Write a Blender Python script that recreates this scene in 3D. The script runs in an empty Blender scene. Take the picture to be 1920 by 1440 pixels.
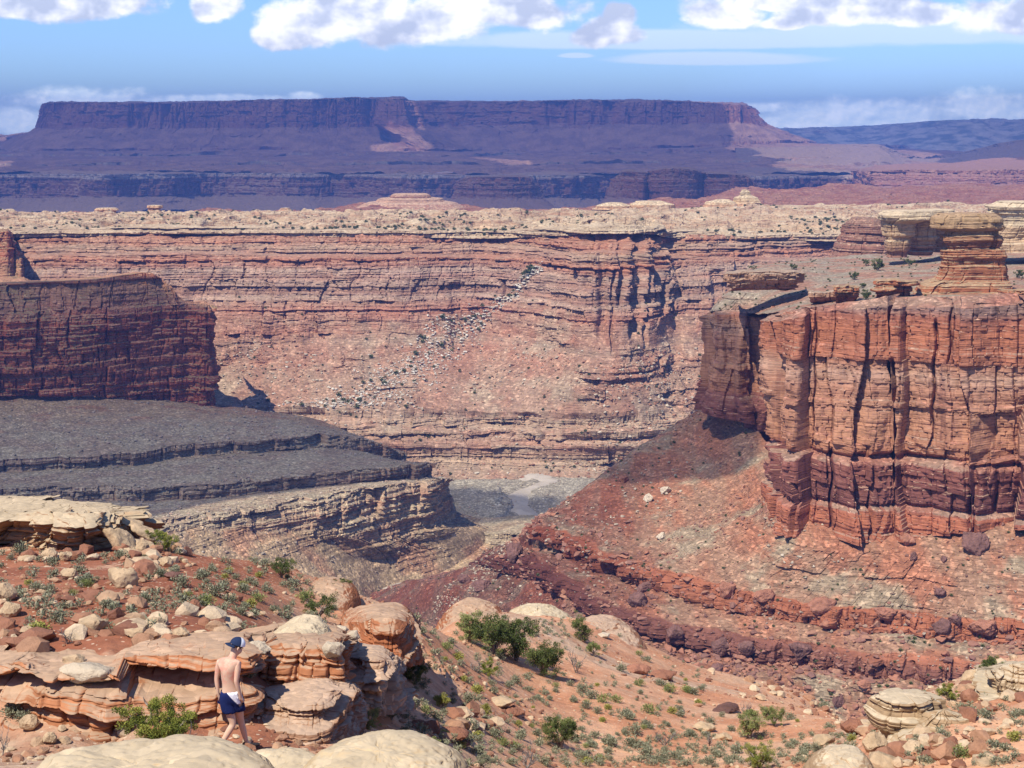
import bpy, math, random
import numpy as np
from mathutils import Vector
R = math.radians
SC = bpy.context.scene
COL = SC.collection
Q = 1.0                       # mesh density factor

# ------------------------------------------------------------------ viewpoint geometry
FPX, CX, CY, HZ = 2800.0, 960.0, 720.0, 240.0
TH = math.atan((CY-HZ)/FPX)
CT, ST = math.cos(TH), math.sin(TH)
def P(px, py, D):
    """world point lying D metres ahead, seen towards the given bearing and dip"""
    x = (px-CX)/FPX; v = -(py-CY)/FPX
    dy = CT+v*ST; dz = -ST+v*CT
    k = D/dy
    return (x*k, D, dz*k)
def PZ(px, z, D):
    """same bearing, but a given elevation"""
    # bearing x/y depends weakly on the dip
    v = 0.0
    t = z/D
    v = (t*CT+ST)/(CT-t*ST)
    dy = CT+v*ST
    return ((px-CX)/FPX*D/dy, D, z)

# ------------------------------------------------------------------ numpy noise
_rng = np.random.RandomState(7)
_perm = _rng.permutation(4096).astype(np.int32)
_perm = np.concatenate([_perm, _perm])
_val = (_rng.rand(4096)*2-1).astype(np.float32)
def h3(i, j, k):
    return _val[_perm[_perm[_perm[i & 4095]+(j & 4095)]+(k & 4095)]]
def hr(i, j=0, k=0):
    i = np.asarray(i).astype(np.int64); j = np.asarray(j).astype(np.int64); k = np.asarray(k).astype(np.int64)
    i, j, k = np.broadcast_arrays(i, j, k)
    return h3(i, j, k)
def vnoise(x, y, z):
    xi = np.floor(x).astype(np.int64); yi = np.floor(y).astype(np.int64); zi = np.floor(z).astype(np.int64)
    fx = (x-xi).astype(np.float32); fy = (y-yi).astype(np.float32); fz = (z-zi).astype(np.float32)
    fx = fx*fx*fx*(fx*(fx*6-15)+10); fy = fy*fy*fy*(fy*(fy*6-15)+10); fz = fz*fz*fz*(fz*(fz*6-15)+10)
    def g(a, b, c): return h3(xi+a, yi+b, zi+c)
    x00 = g(0,0,0)*(1-fx)+g(1,0,0)*fx; x10 = g(0,1,0)*(1-fx)+g(1,1,0)*fx
    x01 = g(0,0,1)*(1-fx)+g(1,0,1)*fx; x11 = g(0,1,1)*(1-fx)+g(1,1,1)*fx
    y0 = x00*(1-fy)+x10*fy; y1 = x01*(1-fy)+x11*fy
    return y0*(1-fz)+y1*fz
def fbm(V, s, oct=4, zs=1.0, off=0.0, gain=0.5):
    """V (...,3); s wavelength"""
    x = V[..., 0]/s+off; y = V[..., 1]/s+off*1.7; z = V[..., 2]*zs/s+off*0.6
    a, t, o = 1.0, 0.0, 0.0
    for i in range(oct):
        o = o+a*vnoise(x, y, z); t += a; a *= gain
        x = x*2.03+11.3; y = y*2.03+4.7; z = z*2.03+7.1
    return o/t
def sstep(a, b, x):
    t = np.clip((x-a)/(b-a), 0, 1); return t*t*(3-2*t)

class Strata:
    """random hard and soft layers: offset as a function of elevation"""
    def __init__(s, seed, z0, z1, tmin, tmax, soft=0.12, bias=None):
        r = np.random.RandomState(seed); e = [z0]
        while e[-1] < z1: e.append(e[-1]+tmin+(tmax-tmin)*r.rand()**1.6)
        s.e = np.array(e); s.o = r.rand(len(e)+1)*2-1
        # alternate so neighbours differ
        s.o[::2] = np.abs(s.o[::2]); s.o[1::2] = -np.abs(s.o[1::2])*0.9
        xs, ys = [], []
        for i in range(len(e)):
            t = (e[i]-e[i-1] if i else tmin)*soft; t2 = (e[i+1]-e[i] if i+1 < len(e) else tmin)*soft
            xs += [e[i]-t, e[i]+t2]; ys += [s.o[i], s.o[i+1]]
        s.xs, s.ys = np.array(xs), np.array(ys)
    def __call__(s, z): return np.interp(z, s.xs, s.ys)
    def idx(s, z): return np.searchsorted(s.e, z)

# ------------------------------------------------------------------ objects
def tag(o, label=None, cat=None, group=None, kind=None):
    if label: o['label'] = label
    if cat: o['category'] = cat
    if group: o['group'] = group
    if kind: o['kind'] = kind
    return o
def mesh_np(name, V, F, mat=None, parent=None, smooth=False, attrs=None):
    V = np.asarray(V, dtype=np.float32).reshape(-1, 3)
    me = bpy.data.meshes.new(name)
    if isinstance(F, list) and F and isinstance(F[0], np.ndarray): Fs = F
    else: Fs = [np.asarray(F, dtype=np.int32)]
    loops = np.concatenate([f.reshape(-1) for f in Fs]).astype(np.int32)
    tot = np.concatenate([np.full(len(f), f.shape[1], dtype=np.int32) for f in Fs])
    st = np.concatenate([[0], np.cumsum(tot)[:-1]]).astype(np.int32)
    me.vertices.add(len(V)); me.vertices.foreach_set('co', V.reshape(-1))
    me.loops.add(len(loops)); me.loops.foreach_set('vertex_index', loops)
    me.polygons.add(len(tot)); me.polygons.foreach_set('loop_start', st); me.polygons.foreach_set('loop_total', tot)
    me.polygons.foreach_set('use_smooth', np.full(len(tot), bool(smooth)))
    me.update(calc_edges=True)
    if attrs:
        for k, a in attrs.items():
            at = me.attributes.new(k, 'FLOAT', 'POINT'); at.data.foreach_set('value', np.asarray(a, dtype=np.float32).reshape(-1))
    if mat: me.materials.append(mat)
    o = bpy.data.objects.new(name, me); COL.objects.link(o)
    if parent: o.parent = parent
    return o
def grid_faces(nv, nu):
    i = np.arange(nv*nu, dtype=np.int32).reshape(nv, nu)
    return np.stack([i[:-1, :-1], i[1:, :-1], i[1:, 1:], i[:-1, 1:]], -1).reshape(-1, 4)
def recenter(o, c):
    """put the object's origin at c (its base) without moving the geometry"""
    me = o.data; n = len(me.vertices); a = np.empty(n*3, dtype=np.float32); me.vertices.foreach_get('co', a)
    a = a.reshape(-1, 3)-np.array(c, dtype=np.float32); me.vertices.foreach_set('co', a.reshape(-1)); o.location = c; me.update()
    return o

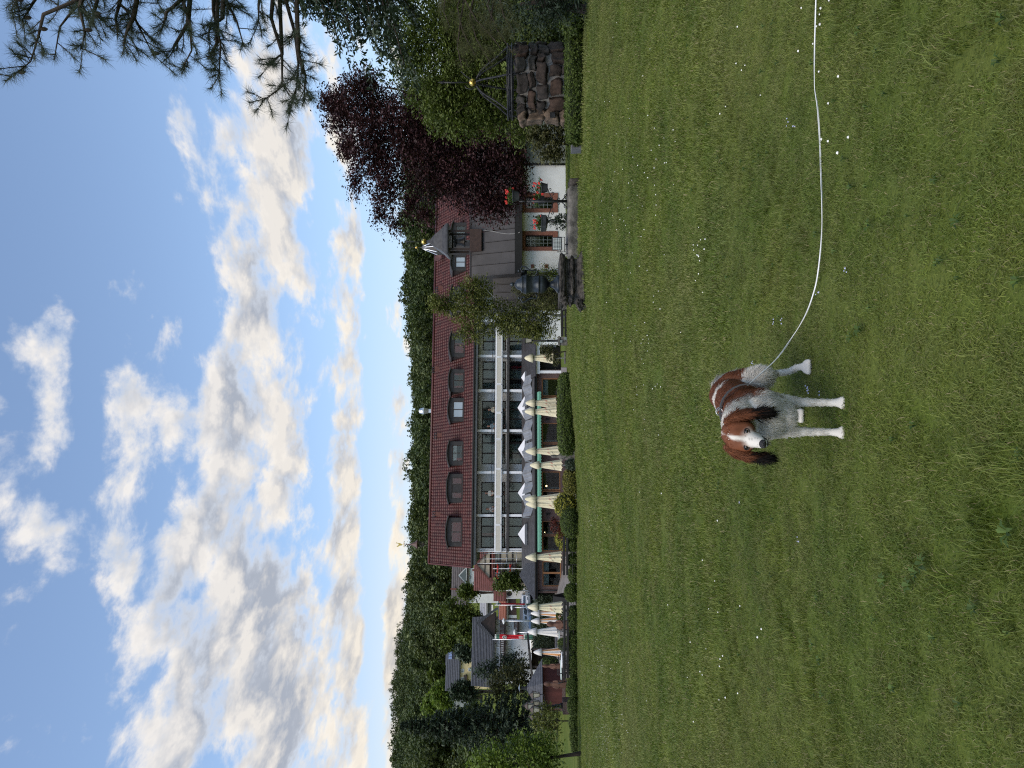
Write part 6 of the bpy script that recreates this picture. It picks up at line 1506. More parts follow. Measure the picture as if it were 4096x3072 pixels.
# yellow house with solar roof
T, rf, wx_, wz_, e_, W = house('yellow_house', 'yellow house with grey roof full of solar panels on the slope', 2755, 2645, 1836, 1783, 1890, 145, yellow_wall, dark_tile, 9, rows_=8)
for (a, b_, t_, bt) in ((2690, 2676, 1842, 1856), (2725, 2710, 1842, 1856), (2685, 2672, 1872, 1884)): hwin(T, wx_(a), wx_(b_), wz_(bt), wz_(t_))
q = MB(); q.box(wx_(2735), wx_(2700), -1.0, 0, wz_(1870), wz_(1856)); q.build('balcony', darkbrown, T)
for i in range(9):
    for j, (f0, f1) in enumerate(((.55, .74), (.77, .96))):
        xa = W * (.06 + .1 * i); 
        def rp_(f): return (-.5 + f * 5.0, e_ - .08 + f * ((1836 - 1783) / F * 145 + .08))
        (ya, za), (yb2, zb2) = rp_(f0), rp_(f1); q = MB(); q.raw([(xa, ya - .12, za + .12), (xa + W * .09, ya - .12, za + .12), (xa + W * .09, yb2 - .12, zb2 + .12), (xa, yb2 - .12, zb2 + .12), (xa, ya, za), (xa + W * .09, ya, za), (xa + W * .09, yb2, zb2), (xa, yb2, zb2)], [(0, 1, 2, 3), (0, 4, 5, 1), (1, 5, 6, 2), (2, 6, 7, 3), (3, 7, 4, 0)]); q.build('solar_panel', solar_blue, rf)
T, rf, wx_, wz_, e_, W = house('cream_house', 'cream house with solar roof half hidden behind the yellow house', 2652, 2575, 1814, 1784, 1860, 165, mat('cream_render', (.56, .53, .43), rough=.9), dark_tile, 9, rows_=6)
for i in range(5): q = MB(); xa = W * (.2 + .14 * i); q.raw([(xa, -.2, e_ + .35), (xa + W * .12, -.2, e_ + .35), (xa + W * .12, 2.2, e_ + 1.35), (xa, 2.2, e_ + 1.35)], [(0, 1, 2, 3)]); q.build('solar_panel', solar_blue, rf)
hwin(T, wx_(2620), wx_(2605), wz_(1845), wz_(1830))
T, rf, wx_, wz_, e_, W = house('small_house', 'small far white house with grey roof among the trees at left', 2850, 2795, 1792, 1773, 1815, 175, white, grey_tile, 8, rows_=4); hwin(T, wx_(2830), wx_(2815), wz_(1808), wz_(1797))
# ---- cars
def car(label, sy0, sy1, D, m, dz=0.0, rz=0.0, van=False):
    c = at((sy0 + sy1) / 2, D); W = (sy1 - sy0) / F * D; T = thing('parked_car', label, 'car', (c.x, D, c.z + .04 + dz), rz, 'cars parked behind the terrace')
    w2, h1, h2, L = .88, .82, (1.9 if van else 1.45), 4.3
    body = [(-L / 2, .30), (-L / 2 - .02, .62), (-L / 2 + .15, .80), (-L / 2 + 1.1, .90), (L / 2 - .1, .92), (L / 2, .70), (L / 2, .30)]
    bm = MB(); n = len(body); vs = []
    for s_, k in ((-1, .94), (-1, 1), (1, 1), (1, .94)): vs += [(s_ * w2 * k, y if abs(k) == 1 else y * .985, z if k == 1 else z) for y, z in body]
    vs = [(s_ * w2, y, z) for s_ in (-1, 1) for y, z in body]
    bm.raw(vs, [tuple(range(n)), tuple(range(2 * n - 1, n - 1, -1))] + [(k, n + k, n + (k + 1) % n, (k + 1) % n) for k in range(n)]); bm.build('body', m, T, bevel=.07)
    cab = [(-L / 2 + 1.0, .88), (-L / 2 + 1.75, h2 - .06), (-L / 2 + 2.1, h2), (L / 2 - .9, h2), (L / 2 - .45, h2 - .1), (L / 2 - .15, .9)]
    bm = MB(); n = len(cab); vs = [(s_ * (w2 - .06 - (.14 if z > 1.1 else 0)), y, z) for s_ in (-1, 1) for y, z in cab]
    bm.raw(vs, [tuple(range(n)), tuple(range(2 * n - 1, n - 1, -1))] + [(k, n + k, n + (k + 1) % n, (k + 1) % n) for k in range(n)]); cb = bm.build('cabin', m, T, bevel=.05)
    bm = MB(); wv = [(s_ * (w2 - .12 - (.12 if k else 0)), (-L / 2 + 1.72 if k else -L / 2 + 1.04) - .03, (h2 - .12 if k else .93)) for s_, k in ((-1, 0), (1, 0), (1, 1), (-1, 1))]
    bm.raw(wv + [(x, y + .03, z) for x, y, z in wv], [(0, 1, 2, 3), (7, 6, 5, 4), (0, 4, 5, 1), (1, 5, 6, 2), (2, 6, 7, 3), (3, 7, 4, 0)]); bm.build('windscreen', car_glass, T)
    for s_ in (-1, 1):
        bm = MB(); bm.prism([(-L / 2 + 1.25, .95), (-L / 2 + 1.85, h2 - .14), (L / 2 - .95, h2 - .14), (L / 2 - .4, .95)], s_ * (w2 - .045), s_ * (w2 - .03), 'x'); bm.build('side_window', car_glass, T)
        bm = MB(); bm.box(s_ * .55 - .18, s_ * .55 + .18, -L / 2 - .03, -L / 2 + .06, .58, .72); bm.build('headlight', silver, T)
        for y in (-L / 2 + .8, L / 2 - .8): bm = MB(); bm.tube([(s_ * (w2 - .16), y, .31), (s_ * (w2 + .02), y, .31)], .31, 16); wv_ = bm.build('wheel', rubber, T, smooth=False); bm = MB(); bm.tube([(s_ * (w2 - .1), y, .31), (s_ * (w2 + .03), y, .31)], .18, 12); bm.build('rim', silver, wv_)
car('white car parked behind the slate hip roof', 2375, 2428, 99, car_paint, rz=.15)
car('white car parked behind the leftmost cream parasol', 2446, 2502, 97, car_paint, rz=-.1)
car('dark blue car parked in front of the white car by the hedge', 2468, 2512, 88, car_blue, rz=.3)
car('white van parked below the hanging red flag', 2560, 2600, 80, car_paint, van=True, rz=.1)
# ---- flags and poles
def flag(label, sy, sxt, sxb, D, width, hang=False, emblem=True):
    c = at(sy, D); zt_f, zb_f = CAMH - (sxt - HZ) / F * D - c.z, CAMH - (sxb - HZ) / F * D - c.z
    T = thing('flag_banner', label, 'flag', (c.x, D, c.z)); W = width / F * D
    q = MB(); q.tube([(0, 0, 0), (0, 0, zt_f + .2)], [.06, .04], 8); q.build('pole', silver, T, smooth=True)
    n = 24; vs, fs, mi = [], [], []
    for i in range(n + 1):
        u = i / n; z = zt_f - (zt_f - zb_f) * u
        for k in range(7): x = .06 + W * k / 6; vs.append((x, .06 * math.sin(k * 1.4 + u * 4) * (1 if not hang else 2.2), z))
    for i in range(n):
        u = (i + .5) / n; m_ = 2 if u < .045 else (1 if u < .115 else (2 if u < .13 else (0 if u < .76 else (2 if u < .775 else 1))))
        for k in range(6): a = i * 7 + k; fs.append((a, a + 1, a + 8, a + 7)); mi.append(m_)
    q = MB(); q.raw(vs, fs); q.mi = mi; q.build('cloth', [mat('flag_red', (.55, .02, .035), rough=.8), mat('flag_green', (.07, .17, .12), rough=.8), mat('flag_white', (.65, .66, .62), rough=.8)], T)
    if emblem:
        zc = zt_f - (zt_f - zb_f) * .26; ring = MB(); r_ = W * .42
        ring.raw([(.06 + W / 2 + r_ * math.cos(6.283 * k / 24), -.16, zc + r_ * math.sin(6.283 * k / 24) * 1.25) for k in range(24)] + [(.06 + W / 2 + r_ * math.cos(6.283 * k / 24), -.15, zc + r_ * 1.25 * math.sin(6.283 * k / 24)) for k in range(24)], [tuple(range(24))] + [(k, 24 + k, 24 + (k + 1) % 24, (k + 1) % 24) for k in range(24)]); ring.build('round_emblem', MATS['flag_white'], T)
        ring = MB(); ring.tube([(.06 + W / 2 + r_ * .62 * math.cos(6.283 * k / 24), -.175, zc + r_ * .78 * math.sin(6.283 * k / 24)) for k in range(25)], .03, 5, cap=False); ring.ball((.06 + W / 2, -.17, zc), r_ * .16, 8); ring.build('emblem_ring', black_ink, T)
        for j in range(2):
            q = MB(); zc2 = zt_f - (zt_f - zb_f) * (.655 + .05 * j)
            for k in range(5): x = .06 + W * (.2 + .13 * k); q.box(x, x + W * .08, -.165, -.16, zc2 - .08, zc2 + (.12 if (k + j) % 2 else .04))
            q.build('lettering', MATS['flag_white'], T)
    return T
flag('red and green banner with white round emblem hanging on its pole', 2558, 1979, 2132, 72, 17)
flag('narrow red and green banner furled at its pole beside the garages', 2420, 1985, 2138, 80, 5, True, False)
for (sy, sxt, D, lab) in ((2351, 1985, 92, 'tall white pole before the half timbered house'), (2362, 1988, 95, 'thinner white pole beside the red brown annex'), (2483, 2012, 82, 'white pole in front of the guest house porch')):
    c = at(sy, D); zt_f = CAMH - (sxt - HZ) / F * D - c.z
    T = thing('flag_pole', lab, 'pole', (c.x, D, c.z)); q = MB(); q.tube([(0, 0, -.2), (0, 0, zt_f)], [.07, .045], 8); q.build('mast', whitep, T, smooth=True); q = MB(); q.ball((0, 0, zt_f + .04), .09, 8); q.build('finial', silver, T, smooth=True)
def streetlamp(lab, sy, sxt, D):
    c = at(sy, D); h_ = CAMH - (sxt - HZ) / F * D - c.z
    T = thing('street_lamp', lab, 'street lamp', (c.x, D, c.z)); q = MB(); q.tube([(0, 0, -.2), (0, 0, h_)], [.07, .05], 8); q.build('post', silver, T, smooth=True)
    q = MB(); q.lathe([(.05, h_ - .2), (.16, h_ - .12), (.34, h_ + .02), (.30, h_ + .10), (.05, h_ + .16)], n=14); q.build('lamp_head', whitep, T, smooth=True)
streetlamp('mushroom headed street lamp in front of the garage doors', 2430, 2048, 88); streetlamp('mushroom headed street lamp by the guest house balconies', 2484, 2016, 80); streetlamp('mushroom headed street lamp left of the white parasol', 2530, 2060, 76)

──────

● What to work on: Print, exactly as written, the lines above from the first one to the one containing "return ((px-CX)/FPX*D/dy, D, z)". Leave out pictures.

● Exercise output:
Write a Blender Python script that recreates this scene in 3D. The script runs in an empty Blender scene. Take the picture to be 1920 by 1440 pixels.
import bpy, math, random
import numpy as np
from mathutils import Vector
R = math.radians
SC = bpy.context.scene
COL = SC.collection
Q = 1.0                       # mesh density factor

# ------------------------------------------------------------------ viewpoint geometry
FPX, CX, CY, HZ = 2800.0, 960.0, 720.0, 240.0
TH = math.atan((CY-HZ)/FPX)
CT, ST = math.cos(TH), math.sin(TH)
def P(px, py, D):
    """world point lying D metres ahead, seen towards the given bearing and dip"""
    x = (px-CX)/FPX; v = -(py-CY)/FPX
    dy = CT+v*ST; dz = -ST+v*CT
    k = D/dy
    return (x*k, D, dz*k)
def PZ(px, z, D):
    """same bearing, but a given elevation"""
    # bearing x/y depends weakly on the dip
    v = 0.0
    t = z/D
    v = (t*CT+ST)/(CT-t*ST)
    dy = CT+v*ST
    return ((px-CX)/FPX*D/dy, D, z)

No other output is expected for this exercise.